The region has been a Liberal stronghold for the last two election cycles — the party swept every seat there in 2015 and dropped only five in 2019.
Results from Newfoundland and Labrador and the Maritimes could signal how Liberal Leader Justin Trudeau and his team will fare elsewhere tonight.
Conservative Leader Erin O'Toole, who has appointed a number of Maritimers to senior roles in the party, is looking to do better than his recent predecessors in this region. Former prime minister Stephen Harper was shut out of Atlantic Canada in 2015 while his successor, Andrew Scheer, picked up only four seats in the 2019 contest — three in New Brunswick and one in Nova Scotia.

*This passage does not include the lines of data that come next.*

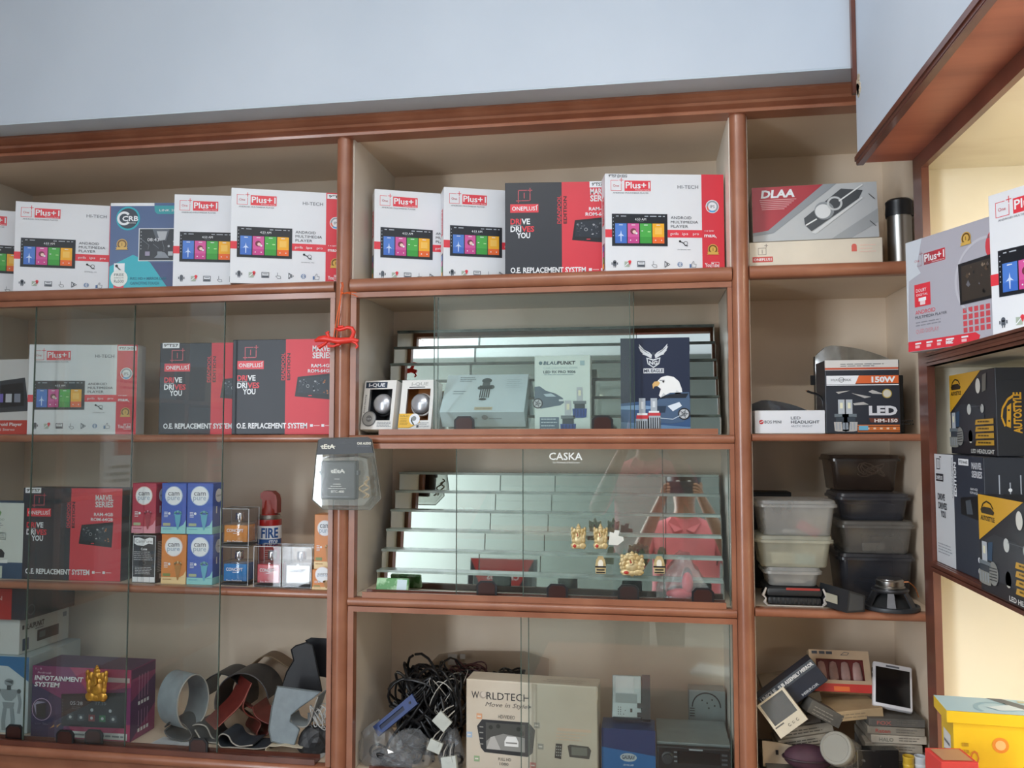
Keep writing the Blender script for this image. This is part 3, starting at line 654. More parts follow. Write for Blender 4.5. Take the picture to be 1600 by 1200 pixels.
# ================================================================ middle cabinet: mirrored steps
def steps(label, xl, xr, ztop, zbot, ytop, ybot, n, yaw=0.0, lean=3.5, tread=None):
    t = thing('step_display', label, 'display stand', ((xl+xr)/2, ybot, zbot), (0, 0, yaw))
    h = (ztop-zbot)/n; d = (ytop-ybot)/n; w = (xr-xl)/2; ln = math.tan(R(lean))*h
    EDGE = mat('step_edge', '#aebcb4', 0.3, var=0.15, scale=30); BK = mat('step_back', '#2c2620', 0.7)
    for i in range(n):
        y = d*i; z0, z1 = h*i, h*(i+1)-0.006
        mb = MB(); P = [(y, z0), (y+ln, z1), (y+ln+0.004, z1), (y+0.004, z0)]
        V = [(-w, a, b) for a, b in P]+[(w, a, b) for a, b in P]
        mb.add(V, [(0, 4, 5, 1)], MIRROR); mb.add(V, [(1, 5, 6, 2), (3, 7, 4, 0), (0, 1, 2, 3), (7, 6, 5, 4)], EDGE); mb.add(V, [(2, 6, 7, 3)], BK)
        mb.build('mirror_riser', t)
        mb = MB().box(-w, y-0.004, z1+0.0005, w, y+d+0.012 if i < n-1 else y+d+0.02, h*(i+1), tread)
        mb.build('glass_tread', t)
    for s in (-1, 1):
        pts = [(0.004, 0)]
        for i in range(n): pts += [(d*i+0.005, h*i), (d*i+0.005, h*(i+1)-0.007)]
        pts += [(d*n+0.018, h*n-0.007), (d*n+0.018, 0)]
        k = len(pts); V = [(s*w-s*0.004, a, b) for a, b in pts]+[(s*w-s*0.001, a, b) for a, b in pts]
        mb = MB()
        for i in range(n):
            mb.box(s*w-0.002, d*i+0.005, h*i, s*w+0.002, d*n+0.018, h*(i+1)-0.007, mat('step_end', '#c9c8bd', 0.5, var=0.2, scale=25))
        mb.build('step_end', t)
    return t
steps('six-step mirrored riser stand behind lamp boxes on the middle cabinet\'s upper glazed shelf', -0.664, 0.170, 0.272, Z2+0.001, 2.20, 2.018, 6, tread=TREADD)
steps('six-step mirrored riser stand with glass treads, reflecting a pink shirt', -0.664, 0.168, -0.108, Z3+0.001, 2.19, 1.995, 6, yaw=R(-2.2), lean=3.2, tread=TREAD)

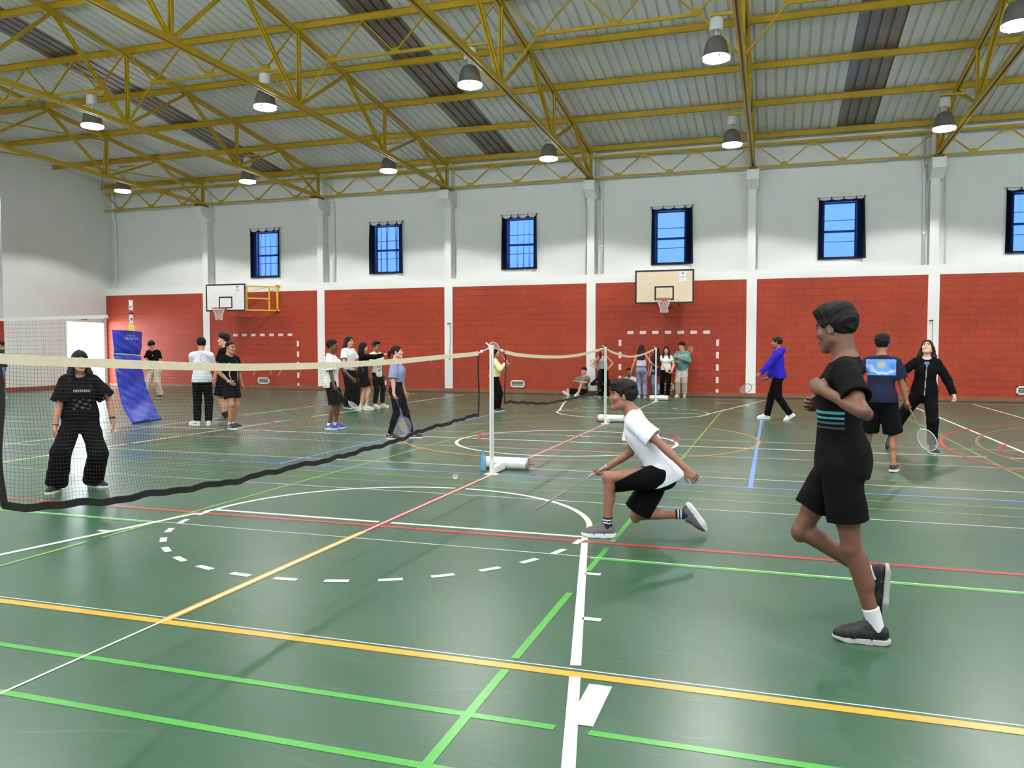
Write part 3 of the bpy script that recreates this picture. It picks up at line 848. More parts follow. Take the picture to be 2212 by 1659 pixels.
# ------------------------------------------------------------------ basketball backboards
M_RIM = mat('red_rim', (186, 62, 40), 0.4)
M_CORD = mat('white_net_cord', (214, 205, 196), 0.7)
M_BBLACK = mat('backboard_black', (16, 14, 14), 0.5)
M_PAPER = mat('white_paper', (226, 226, 230), 0.7)
M_INK = mat('grey_ink', (96, 92, 96), 0.7)
def hoop(t, cx, y, z):
    mb = MB(); R = 0.225
    mb.tube([(cx + R * math.cos(a), y + R * math.sin(a), z) for a in [2 * PI * k / 32 for k in range(32)]], 0.011, 8, closed=True)
    obj('rim', mb, M_RIM, t, smooth=True)
    yb = y + R + 0.15
    mb = MB(); mb.box(cx - 0.07, yb - 0.03, z - 0.13, cx + 0.07, yb, z + 0.02)
    for s in (-1, 1): mb.bar((cx + s * 0.06, yb - 0.02, z - 0.0), (cx + s * 0.10, y + R * 0.88, z), 0.02, 0.02); mb.bar((cx + s * 0.05, yb - 0.02, z - 0.12), (cx + s * 0.08, y + R * 0.92, z - 0.01), 0.015, 0.015)
    obj('rim_bracket', mb, M_RIM, t)
    mb = MB(); rnd = random.Random(int(cx * 10))
    rows = [(0.215, -0.012), (0.185, -0.10), (0.150, -0.18), (0.128, -0.26), (0.118, -0.34), (0.122, -0.42)]
    n = 12
    nodes = []
    for i, (r, dz) in enumerate(rows):
        nodes.append([(cx + (r + rnd.uniform(-.006, .006)) * math.cos(2 * PI * (k + 0.5 * (i % 2)) / n) + 0.02 * i * i / 25, y + (r + rnd.uniform(-.006, .006)) * math.sin(2 * PI * (k + 0.5 * (i % 2)) / n), z + dz + rnd.uniform(-.012, .012) * (i > 0)) for k in range(n)])
    for i in range(len(rows) - 1):
        for k in range(n):
            o = 0 if i % 2 == 0 else 1
            for q in (k + o - 1 if o == 0 else k, k + o): mb.tube([nodes[i][k], nodes[i + 1][q % n]], 0.0055, 5, caps=False)
    obj('hoop_net', mb, M_CORD, t)
def backboard(t, cx, yf, z0, z1, hw, face_mat, cr):
    mb = MB(); mb.box(cx - hw, yf, z0, cx + hw, yf + 0.03, z1); b = obj('board', mb, face_mat, t)
    mb = MB(); y = yf - 0.003; e = 0.052
    for a, bb, c, d in ((cx - hw, cx + hw, z0, z0 + e), (cx - hw, cx + hw, z1 - e, z1), (cx - hw, cx - hw + e, z0 + e, z1 - e), (cx + hw - e, cx + hw, z0 + e, z1 - e)): mb.box(a, y, c, bb, yf + 0.004, d)
    obj('border_line', mb, M_BBLACK, b)
    mb = MB(); iw, zi0, zi1 = 0.295, z0 + 0.10, z0 + 0.535; e = 0.048
    for a, bb, c, d in ((cx - iw, cx + iw, zi0, zi0 + e), (cx - iw, cx + iw, zi1 - e, zi1), (cx - iw, cx - iw + e, zi0 + e, zi1 - e), (cx + iw - e, cx + iw, zi0 + e, zi1 - e)): mb.box(a, y, c, bb, yf + 0.004, d)
    obj('target_square', mb, M_BBLACK, b)
    px = cx + hw - 0.34
    mb = MB(); mb.box(px - 0.105, yf - 0.004, z1 - 0.36, px + 0.105, yf - 0.001, z1 - 0.06); pp = obj('paper_notice', mb, M_PAPER, t)
    mb = MB(); yy = yf - 0.005
    for a0, rr in ((0.5 * PI, 0.018), (0.5 * PI + 2.09, 0.018), (0.5 * PI + 4.19, 0.018)):
        c0 = (px + 0.022 * math.cos(a0), z1 - 0.115 + 0.022 * math.sin(a0))
        mb.poly([(c0[0] + rr * math.cos(q) * (0.75 if k % 2 else 1), yy, c0[1] + rr * 1.3 * math.sin(q)) for k, q in enumerate([2 * PI * j / 10 for j in range(10)])])
    obj('emblem', mb, M_INK, pp)
    text('lettering', 'CAMPO', 0.05, M_INK, pp, Matrix.Translation(Vector((px, yy, z1 - 0.235)) - t.location) @ Matrix.Rotation(PI / 2, 4, 'X'))
    text('numeral', '2', 0.045, M_INK, pp, Matrix.Translation(Vector((px, yy, z1 - 0.305)) - t.location) @ Matrix.Rotation(PI / 2, 4, 'X'))
    mb = MB()
    for sx in (-0.44, 0.43):
        for zz in (z0 + 0.09, z0 + 0.60): mb.lathe([(0.012, 0), (0.012, 0.006), (0, 0.006)], 10, (0, 0, 0))
    for sx in (-0.44, 0.43):
        for zz in (z0 + 0.09, z0 + 0.60):
            bb = MB(); bb.tube([(cx + sx, yf - 0.007, zz), (cx + sx, yf + 0.001, zz)], 0.012, 10); obj('bolt', bb, mat('grey_rod', (120, 122, 124), 0.4, metal=0.6), t)
    return b
yf = WALL_Y - 1.0
t = thing('basketball_backboard', 'pale wood basketball backboard facing the camera over the painted goal', 'backboard', (XC, yf, 2.9))
backboard(t, XC, yf, 2.90, 3.93, 0.895, mat('pale_plywood', (222, 203, 176), 0.5, var=0.05, vscale=2), None)
hoop(t, XC + 0.03, yf - 0.375, 3.03)
mb = MB()
for s in (-0.45, 0.45):
    for z in (3.0, 3.8): mb.bar((XC + s, yf + 0.03, z), (XC + s * 0.8, WALL_Y - 0.004, z), 0.05, 0.05)
    mb.bar((XC + s, yf + 0.055, 2.95), (XC + s, yf + 0.055, 3.88), 0.05, 0.05)
    mb.bar((XC + s, yf + 0.06, 3.0), (XC + s * 0.8, WALL_Y - 0.03, 3.78), 0.035, 0.035)
obj('wall_bracket', mb, M_YEL, t)
yf = WALL_Y - 1.05; lx = -19.12
M_YEL2 = mat('bright_yellow_bracket', (226, 186, 52), 0.4)
t = thing('basketball_backboard', 'white basketball backboard at the left on a yellow swing-out frame', 'backboard', (lx, yf, 2.9))
backboard(t, lx, yf, 2.895, 3.89, 0.86, mat('white_backboard', (232, 232, 230), 0.5, var=0.02, vscale=2), None)
hoop(t, lx - 0.02, yf - 0.375, 2.99)
a = Vector((-17.66, WALL_Y - 0.05, 0)); b = Vector((-18.75, yf + 0.06, 0))
def fp(f, z): p = a + (b - a) * f; return (p.x, p.y, z)
def bars(name, segs, w):
    mb = MB()
    for p, q in segs: mb.bar(p, q, w, w)
    return obj(name, mb, M_YEL2, t)
bars('wall_mount', [((-17.60, WALL_Y - 0.03, 2.92), (-17.60, WALL_Y - 0.03, 3.9)), ((-17.68, WALL_Y - 0.03, 2.95), (-17.5, WALL_Y - 0.03, 2.95)), ((-17.68, WALL_Y - 0.03, 3.86), (-17.5, WALL_Y - 0.03, 3.86))], 0.055)
bars('swing_frame', [(fp(0, 2.95), fp(1, 2.95)), (fp(0, 3.82), fp(1, 3.82)), (fp(0.16, 2.95), fp(0.16, 3.82)), (fp(0.72, 2.95), fp(0.72, 3.84)), (fp(0.86, 2.95), fp(0.86, 3.82)), (fp(0.16, 3.38), fp(1, 3.38))], 0.05)
bars('tie_rod', [(fp(0.2, 3.80), fp(1, 3.5)), (fp(0.86, 3.78), fp(1.0, 3.70))], 0.018)
bars('board_carrier', [((lx - 0.5, yf + 0.06, 3.0), (lx + 0.6, yf + 0.06, 3.0)), ((lx - 0.5, yf + 0.06, 3.75), (lx + 0.6, yf + 0.06, 3.75)), ((lx - 0.45, yf + 0.06, 2.95), (lx - 0.45, yf + 0.06, 3.8)), ((lx + 0.42, yf + 0.06, 2.95), (lx + 0.42, yf + 0.06, 3.8))], 0.05)

# ------------------------------------------------------------------ badminton posts and nets
M_TAPE = mat('cream_net_tape', (214, 203, 178), 0.7, var=0.05, vscale=20)
M_HEM = mat('black_net_hem', (14, 14, 15), 0.75)
M_THREAD = mat('dark_net_thread', (38, 36, 30), 0.7)
M_STEEL = mat('grey_steel_cap', (150, 155, 162), 0.35, metal=0.5)
M_ORANGE = mat('orange_grip', (196, 62, 30), 0.4)
PY = [9.05, 15.91, 23.21]
PWHERE = ['nearest the camera beside the blue bottle', 'beside the girl with hands on hips', 'in front of the couple by the wall']
for k, y in enumerate(PY):
    t = thing('net_post', 'white badminton net post on a rolling weight, ' + PWHERE[k], 'net post', (XC, y, 0), group='badminton net posts')
    mb = MB(); mb.box(XC - 0.021, y - 0.021, 0.012, XC + 0.021, y + 0.021, 1.54); obj('pole', mb, M_POSTW, t, bevel=0.004)
    mb = MB(); mb.box(XC + 0.006, y - 0.0225, 0.2, XC + 0.011, y - 0.0205, 1.45); obj('slot', mb, M_BLACK, t)
    mb = MB(); mb.box(XC - 0.03, y - 0.024, 1.50, XC + 0.024, y + 0.024, 1.556); mb.tube([(XC, y - 0.07, 1.535), (XC, y + 0.07, 1.535)], 0.008, 8); mb.tube([(XC - 0.02, y, 1.54), (XC - 0.07, y, 1.585)], 0.009, 8)
    obj('top_cap', mb, M_POSTW, t)
    mb = MB(); mb.box(XC - 0.075, y - 0.05, 0.002, XC + 0.075, y + 0.05, 0.014); obj('base_plate', mb, M_POSTW, t)
    mb = MB(); mb.prism([(XC - 0.03, y + 0.02, 0.012), (XC - 0.03, y + 0.42, 0.012), (XC - 0.03, y + 0.42, 0.105), (XC - 0.03, y + 0.02, 0.085)], (0.06, 0, 0)); obj('base_arm', mb, M_POSTW, t, bevel=0.003)
    cx = XC + 0.03; cy = y + 0.49
    mb = MB(); mb.tube([(cx - 0.27, cy, 0.078), (cx + 0.27, cy, 0.078)], 0.074, 28); cyl = obj('weight_roller', mb, mat('chipped_white_roller', (222, 222, 216), 0.4, var=0.04, vscale=40), t, bevel=0.003)
    for s in (-1, 1):
        mb = MB(); mb.tube([(cx + s * 0.262, cy, 0.078), (cx + s * 0.288, cy, 0.078)], 0.0765, 28); obj('end_cap', mb, M_STEEL if k < 2 else M_LBRN, t)
        mb = MB(); mb.tube([(cx + s * 0.288, cy, 0.078), (cx + s * 0.30, cy, 0.078), (cx + s * 0.365, cy, 0.078)], [0.008, 0.011, 0.011], 10); obj('axle_grip', mb, M_ORANGE, t)

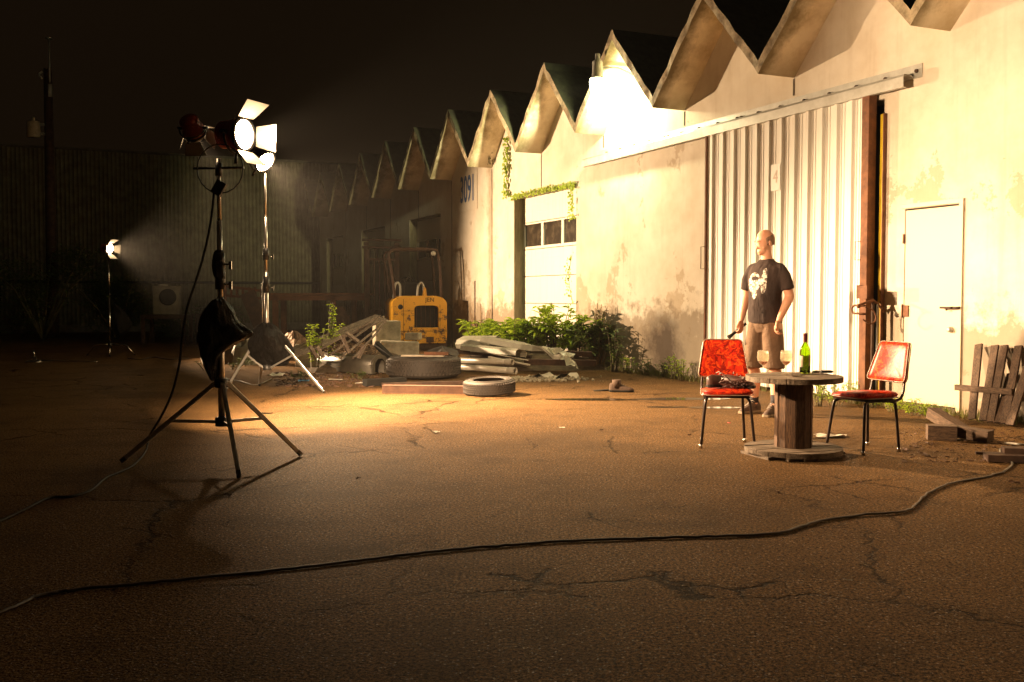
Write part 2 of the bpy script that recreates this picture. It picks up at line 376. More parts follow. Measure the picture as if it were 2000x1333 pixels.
# wall lamp on the roof edge
wl_s, wl_z = W(1167, 165, 0.62)
wp = WW(wl_s, 0.62, wl_z)
wl = thing('security_lamp', 'glaring round yard lamp with grey photocell cap hung at the zigzag roof edge', 'yard lamp', wp, WROT)
b = MB(); b.lathe([(0, .46), (.035, .46), (.038, .44), (.038, .37), (.06, .355), (.062, .34)], seg=18); b.build('photocell', M['galv'], wl)
b = MB(); b.lathe([(0, .345), (.075, .345), (.08, .33), (.085, .12), (.12, .08)], seg=20); b.build('housing', M['galv'], wl)
b = MB(); b.lathe([(.10, .08), (.12, .05), (.12, -.07), (.10, -.11), (0, -.12)], seg=24); b.build('refractor', emis('yard_lamp_glow', (1.0, .97, .62), 30), wl)
b = MB(); b.tube([(0, 0, .25), (0, -.35, .27), (0, -.62, .20)], .025, 10); b.build('bracket', M['galv'], wl)
for (dz, en) in ((0.0, 1.0),):
    ld = bpy.data.lights.new('lamp_light', 'POINT'); ld.energy = L4['watt']; ld.color = L4['col']; ld.shadow_soft_size = 0.10
    lo = bpy.data.objects.new('lamp_light', ld); COL.objects.link(lo); lo.parent = wl; lo.location = (0, 0, -0.26)
ld = bpy.data.lights.new('lamp_light', 'SPOT'); ld.energy = 3600; ld.color = (1.0, .90, .50); ld.shadow_soft_size = 0.10; ld.spot_size = R(24); ld.spot_blend = 1.0  # extra spot added inside the yard lamp to brighten the far corrugated wall
lo = bpy.data.objects.new('lamp_light', ld); COL.objects.link(lo); lo.parent = wl; lo.location = (0, 0.2, -0.05)
lo.rotation_euler = (Matrix.Rotation(-WROT, 3, 'Z') @ (Vector((-7.6, 35.3, 4.2)) - wp)).to_track_quat('-Z', 'Y').to_euler()

# ------------------------------------------------------------------ light stands
GS = 'light stands'
def light_stand(label, c, feet, z_low, z_col, z_top, brace=0.5, r=0.02, collars=()):
    o = thing('light_stand', label, 'light stand', c, 0, GS)
    cz = Vector(c)
    p = MB(); p.tube([(0, 0, z_low), (0, 0, z_top * .55)], r, 14); p.tube([(0, 0, z_top * .55), (0, 0, z_top * .8)], r * .8, 14); p.tube([(0, 0, z_top * .8), (0, 0, z_top)], r * .62, 12); p.build('pole', M['alu'], o)
    rd = MB(); rd.tube([(-r * 2.0, 0.0, z_col), (-r * 2.0, 0, z_top * .5)], r * .35, 8)
    rd.build('guide_rod', M['alu'], o)
    for z in (z_low, z_col): 
        b = MB(); b.lathe([(r * 1.05, -.03), (r * 1.9, -.03), (r * 2.0, -.02), (r * 2.0, .03), (r * 1.6, .035), (r * 1.05, .035)], (0, 0, z), (0, 0, 1), 16, close=True); b.build('collar', M['black_metal'], o)
    for f in feet:
        f = Vector(f) - cz; d = Vector((f.x, f.y, 0)).normalized()
        a = d * r * 1.9 + Vector((0, 0, z_col)); e = Vector((f.x, f.y, 0.014))
        l = MB(); l.bar(a, e, .026, .030); l.bar(a - d * .02, a + (e - a) * .03, .034, .04); lg = l.build('leg', M['alu'], o, bevel=.003)
        t_ = MB(); dd = (e - a).normalized(); t_.bar(e - dd * .045, e + dd * .002, .026, .032); t_.build('rubber_foot', M['black'], lg, bevel=.004)
        m = a + (e - a) * brace
        s_ = MB(); s_.bar(d * r * 1.8 + Vector((0, 0, z_low)), m, .010, .022); s_.build('brace', M['alu'], o)
    for (z, h) in collars:
        b = MB(); b.lathe([(r * .9, 0), (r * 1.45, 0), (r * 1.5, h), (r * .9, h)], (0, 0, z), (0, 0, 1), 14, close=True); b.build('clamp', M['black_metal'], o)
        k = MB(); k.tube([(r, 0, z + h * .3), (r * 3.4, -r, z + h * .3)], .007, 6); k.bar((r * 3.4, -r, z + h * .3 - .035), (r * 3.4, -r, z + h * .3 + .02), .012, .02); k.build('wing_knob', M['chrome'], o)
    return o
c1 = Vector((-2.02, 6.92, 0))
light_stand('tall silver tripod stand closest to the camera holding the pair of film lights', c1, [G(237, 905), G(467, 935), G(588, 892)], .30, .57, 2.12, .48, .023, ((1.22, .12), (1.36, .11)))
c2 = Vector((-3.01, 12.25, 0))
light_stand('silver tripod stand in the middle with a black bag over its legs', c2, [G(633, 768), G(440, 766), (-3.30, 13.0, 0)], .30, .78, 2.68, .42, .026, ((1.22, .2), (1.62, .14)))
st1 = [o_ for o_ in SC.objects if o_.name == 'light_stand'][0]
cb_ = MB(); cb_.tube([(-.18, .02, 2.055), (.18, -.02, 2.055)], .009, 10); cb_.tube([(0, 0, 2.0), (0, 0, 2.09)], .024, 10); cb_.build('crossbar', M['black_metal'], st1)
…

Early results suggest O'Toole, who pitched a more moderate form of conservatism than previous Conservative leaders, is on track to outperform both Harper and Scheer in this part of Canada.
With about 120,000 ballots counted so far, the Liberals have 44 per cent of the ballots cast, the Conservatives have about 36 per cent and the NDP has nearly 15 per cent of the vote share. The Green Party has captured one per cent of the ballots cast so far, while the People's Party of Canada (PPC) has nearly four per cent of all votes.
According to the CBC Decision Desk, the first projected winner of the 44th general election is Liberal incumbent Seamus O'Regan, who serves as natural resources minister in Trudeau's cabinet. Dominic LeBlanc, another Liberal cabinet minister, has also been projected as the winner in his Beauséjour riding in New Brunswick.